Tive certeza. E respondi exultante, quase gritando, feliz com a descoberta:

"Sim, eu tenho isso!"

A menina me ouviu, viu meu entusiasmo e sorriu, agora mais abertamente.

"É, eu também tenho", respondeu. "Então, tu pode ser um jornalista, que nem eu quero ser".

"Posso", disse eu, orgulhoso de mim mesmo. E ficamos os dois ali, sorrindo um para o outro, naquela manhã de sol que ficou para sempre dentro de mim.

O que aconteceu com ela, creio que jamais saberei. Despedi-me dela pouco depois, quando minha mãe me chamou para ir embora - aquela despedida típica de criança, pouco mais que um grito antes de sair correndo para longe. Posso estar enganado, a memória romantiza algumas coisas e dramatiza outras, mas tenho a impressão de que aquela foi a última vez que nos falamos. O bimestre acabou, com ele o ano letivo, a moça bonita de cabelos cor de terra e bermuda jeans foi para outro colégio e sabe Deus o que foi feito dela. Não recordo nem mesmo o seu nome: lembro que era composto, ou tenho a impressão de que fosse um nome composto, mas dificilmente conseguiria me lembrar qual fosse, mesmo que me esforçasse muito. Como disse antes, o tempo se move de forma peculiar quando se é uma criança: quando dizemos tchau nunca é um adeus, e o nunca mais sempre parece reversível. No entanto, a menina que, antes de todos, recomendou-me que eu tentasse ser jornalista dobrou a esquina da minha vida e foi-se em definitivo, para não mais voltar.

Por algum motivo, não consigo acreditar que ela tenha sequer cursado Jornalismo, que dirá ingressado de fato na profissão. Me parece mais provável que tenha, como tantos outros alunos e alunas daquela humilde escola de classe média-baixa, desviado do rumo de seus sonhos em algum ponto do caminho. Não é, no fim das contas, o que acontece com a maioria de nós? É difícil, de qualquer modo, imaginar o que tenha sido feito dela - se tem filhos, um marido, um emprego, uma casa. Para mim, ela ainda tem quatorze anos, ainda prende o cabelo logo abaixo da nuca, ainda usa tênis brancos e senta em um banco de pedra da Escola Estadual Visconde do Rio Grande, Praça Aratiba, sem número, para conversar com um moleque de dez anos sobre o que ambos pretendem fazer de seu futuro.

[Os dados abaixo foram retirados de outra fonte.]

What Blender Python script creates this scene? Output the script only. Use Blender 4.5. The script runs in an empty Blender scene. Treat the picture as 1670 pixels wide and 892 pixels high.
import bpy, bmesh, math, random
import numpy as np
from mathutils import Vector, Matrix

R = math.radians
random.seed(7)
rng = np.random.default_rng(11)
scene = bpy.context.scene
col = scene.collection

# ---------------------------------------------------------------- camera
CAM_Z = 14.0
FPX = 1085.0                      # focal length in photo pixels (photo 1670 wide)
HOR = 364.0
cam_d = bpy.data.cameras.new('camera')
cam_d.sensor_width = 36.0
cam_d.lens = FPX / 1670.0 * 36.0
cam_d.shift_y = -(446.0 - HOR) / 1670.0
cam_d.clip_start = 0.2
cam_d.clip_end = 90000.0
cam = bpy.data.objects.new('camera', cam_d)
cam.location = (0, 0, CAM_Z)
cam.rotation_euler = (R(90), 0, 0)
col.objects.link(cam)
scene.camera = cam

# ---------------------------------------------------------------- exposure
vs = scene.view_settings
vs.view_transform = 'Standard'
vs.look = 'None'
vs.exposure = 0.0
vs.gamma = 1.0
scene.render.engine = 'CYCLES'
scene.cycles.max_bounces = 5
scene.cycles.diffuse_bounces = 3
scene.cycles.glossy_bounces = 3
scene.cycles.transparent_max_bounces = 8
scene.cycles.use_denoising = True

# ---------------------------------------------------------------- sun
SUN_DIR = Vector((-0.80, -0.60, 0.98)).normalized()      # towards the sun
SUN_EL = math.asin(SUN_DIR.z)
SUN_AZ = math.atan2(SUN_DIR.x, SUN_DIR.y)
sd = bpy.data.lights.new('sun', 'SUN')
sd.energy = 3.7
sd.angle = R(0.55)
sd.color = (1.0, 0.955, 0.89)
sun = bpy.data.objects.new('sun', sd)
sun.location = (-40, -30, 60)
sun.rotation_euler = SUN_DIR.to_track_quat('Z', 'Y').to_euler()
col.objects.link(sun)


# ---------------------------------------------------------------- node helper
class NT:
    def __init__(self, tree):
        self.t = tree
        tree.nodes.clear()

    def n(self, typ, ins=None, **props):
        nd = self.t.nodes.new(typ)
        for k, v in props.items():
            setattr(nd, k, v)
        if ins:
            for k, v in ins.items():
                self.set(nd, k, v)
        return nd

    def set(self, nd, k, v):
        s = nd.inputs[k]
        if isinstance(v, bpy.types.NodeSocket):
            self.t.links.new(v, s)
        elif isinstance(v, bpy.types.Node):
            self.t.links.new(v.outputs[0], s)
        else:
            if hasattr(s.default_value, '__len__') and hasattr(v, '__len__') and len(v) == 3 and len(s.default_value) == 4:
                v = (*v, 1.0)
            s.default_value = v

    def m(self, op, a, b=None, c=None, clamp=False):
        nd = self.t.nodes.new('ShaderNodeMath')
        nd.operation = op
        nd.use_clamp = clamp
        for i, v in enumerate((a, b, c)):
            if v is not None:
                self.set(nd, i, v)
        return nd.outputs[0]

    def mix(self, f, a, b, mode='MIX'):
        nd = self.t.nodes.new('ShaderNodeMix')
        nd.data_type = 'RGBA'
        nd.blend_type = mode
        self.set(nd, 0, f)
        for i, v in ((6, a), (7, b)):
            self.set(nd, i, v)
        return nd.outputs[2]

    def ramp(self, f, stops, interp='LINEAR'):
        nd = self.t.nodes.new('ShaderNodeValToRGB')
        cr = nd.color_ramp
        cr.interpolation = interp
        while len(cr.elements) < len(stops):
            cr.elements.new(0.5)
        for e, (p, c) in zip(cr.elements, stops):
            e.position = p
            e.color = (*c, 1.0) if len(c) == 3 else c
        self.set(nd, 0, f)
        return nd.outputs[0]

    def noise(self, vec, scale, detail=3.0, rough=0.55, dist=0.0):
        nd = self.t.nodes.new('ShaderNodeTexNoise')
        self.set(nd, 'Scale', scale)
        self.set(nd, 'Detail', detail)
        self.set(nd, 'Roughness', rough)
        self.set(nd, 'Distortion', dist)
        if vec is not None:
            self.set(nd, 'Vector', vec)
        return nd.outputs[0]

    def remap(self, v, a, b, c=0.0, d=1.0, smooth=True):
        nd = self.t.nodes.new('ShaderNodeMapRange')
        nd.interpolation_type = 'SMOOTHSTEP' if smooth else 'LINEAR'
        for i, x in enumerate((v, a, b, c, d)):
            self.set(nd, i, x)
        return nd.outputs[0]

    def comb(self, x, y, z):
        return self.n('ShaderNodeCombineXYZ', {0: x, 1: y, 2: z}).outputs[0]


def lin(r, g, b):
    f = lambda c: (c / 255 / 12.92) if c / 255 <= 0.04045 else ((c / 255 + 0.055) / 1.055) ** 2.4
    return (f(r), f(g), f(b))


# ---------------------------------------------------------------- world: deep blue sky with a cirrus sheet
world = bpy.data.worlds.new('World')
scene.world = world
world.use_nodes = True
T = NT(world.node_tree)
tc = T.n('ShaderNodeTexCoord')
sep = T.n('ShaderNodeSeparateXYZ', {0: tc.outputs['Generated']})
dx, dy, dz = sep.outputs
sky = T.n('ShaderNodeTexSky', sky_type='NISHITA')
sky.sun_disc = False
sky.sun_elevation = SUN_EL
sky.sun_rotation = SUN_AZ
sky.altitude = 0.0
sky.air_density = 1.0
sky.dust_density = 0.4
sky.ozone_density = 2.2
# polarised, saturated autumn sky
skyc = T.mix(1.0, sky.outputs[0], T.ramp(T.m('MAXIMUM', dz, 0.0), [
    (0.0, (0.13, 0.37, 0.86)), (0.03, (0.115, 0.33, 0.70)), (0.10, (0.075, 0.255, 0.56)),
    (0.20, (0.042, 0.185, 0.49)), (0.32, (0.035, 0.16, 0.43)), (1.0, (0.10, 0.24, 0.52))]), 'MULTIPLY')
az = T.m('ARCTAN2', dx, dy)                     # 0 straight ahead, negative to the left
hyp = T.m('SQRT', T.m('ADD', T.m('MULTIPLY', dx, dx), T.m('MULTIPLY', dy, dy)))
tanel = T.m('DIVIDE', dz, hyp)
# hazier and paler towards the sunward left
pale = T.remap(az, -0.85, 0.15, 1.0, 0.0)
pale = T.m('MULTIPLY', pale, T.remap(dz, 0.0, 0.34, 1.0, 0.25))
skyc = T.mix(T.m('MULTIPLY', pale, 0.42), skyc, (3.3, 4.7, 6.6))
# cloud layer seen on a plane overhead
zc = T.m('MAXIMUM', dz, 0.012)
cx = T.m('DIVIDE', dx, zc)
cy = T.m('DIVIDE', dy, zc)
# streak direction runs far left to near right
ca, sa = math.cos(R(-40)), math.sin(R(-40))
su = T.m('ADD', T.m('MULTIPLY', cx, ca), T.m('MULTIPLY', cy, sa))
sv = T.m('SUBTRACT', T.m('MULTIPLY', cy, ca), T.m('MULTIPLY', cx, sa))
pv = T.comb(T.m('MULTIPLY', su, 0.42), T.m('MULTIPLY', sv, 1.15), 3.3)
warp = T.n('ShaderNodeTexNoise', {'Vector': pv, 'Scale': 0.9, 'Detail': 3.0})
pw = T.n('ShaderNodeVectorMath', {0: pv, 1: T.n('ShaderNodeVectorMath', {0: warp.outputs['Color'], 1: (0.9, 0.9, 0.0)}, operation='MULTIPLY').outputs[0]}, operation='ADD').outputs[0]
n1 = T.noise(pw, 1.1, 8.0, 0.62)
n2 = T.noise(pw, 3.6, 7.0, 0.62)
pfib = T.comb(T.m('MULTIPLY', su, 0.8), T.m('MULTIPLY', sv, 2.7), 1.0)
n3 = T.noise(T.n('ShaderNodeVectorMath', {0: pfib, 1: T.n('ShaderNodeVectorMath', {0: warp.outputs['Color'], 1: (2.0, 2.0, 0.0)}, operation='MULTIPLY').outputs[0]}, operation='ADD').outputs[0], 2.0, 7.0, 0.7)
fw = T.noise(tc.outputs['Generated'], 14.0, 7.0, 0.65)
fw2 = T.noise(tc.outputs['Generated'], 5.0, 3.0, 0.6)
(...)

Espero, de qualquer modo, que esteja bem. Que, realizado ou não seu sonho profissional de oitava série, sinta-se feliz com o rumo que sua vida tomou. E ao mesmo tempo surge dentro de mim, que fiz o ensino médio e entrei na faculdade e hoje sou jornalista formado trabalhando em site de notícias e muito satisfeito com isso, uma sensação que mistura gratidão e responsabilidade. Sou, de certo modo, herdeiro do sonho daquela moça; talvez tenha restado a mim a chance de concretizar aquela conversa, de mostrar que às vezes a gente sonha algo e esse sonho pode, de algum modo que ninguém jamais consegue prever, virar realidade.

As chances são de que nunca mais nos vejamos. Mas, se eu a encontrasse hoje - ou melhor, se eu pudesse voltar no tempo e sentar de novo naquele banco de pedra áspera da Praça Aratiba, sem número, local onde até hoje se ergue a Escola Estadual Visconde do Rio Grande - eu a agradeceria por ter me emprestado um pouco do seu sonho, pois ele até hoje tem sido muito útil para mim. E me despediria dela um pouco melhor - dando um abraço talvez, mesmo que rapidamente. Afinal de contas, o amor que surge puro dura para sempre, e as pessoas que amo são sempre alvo do meu melhor abraço.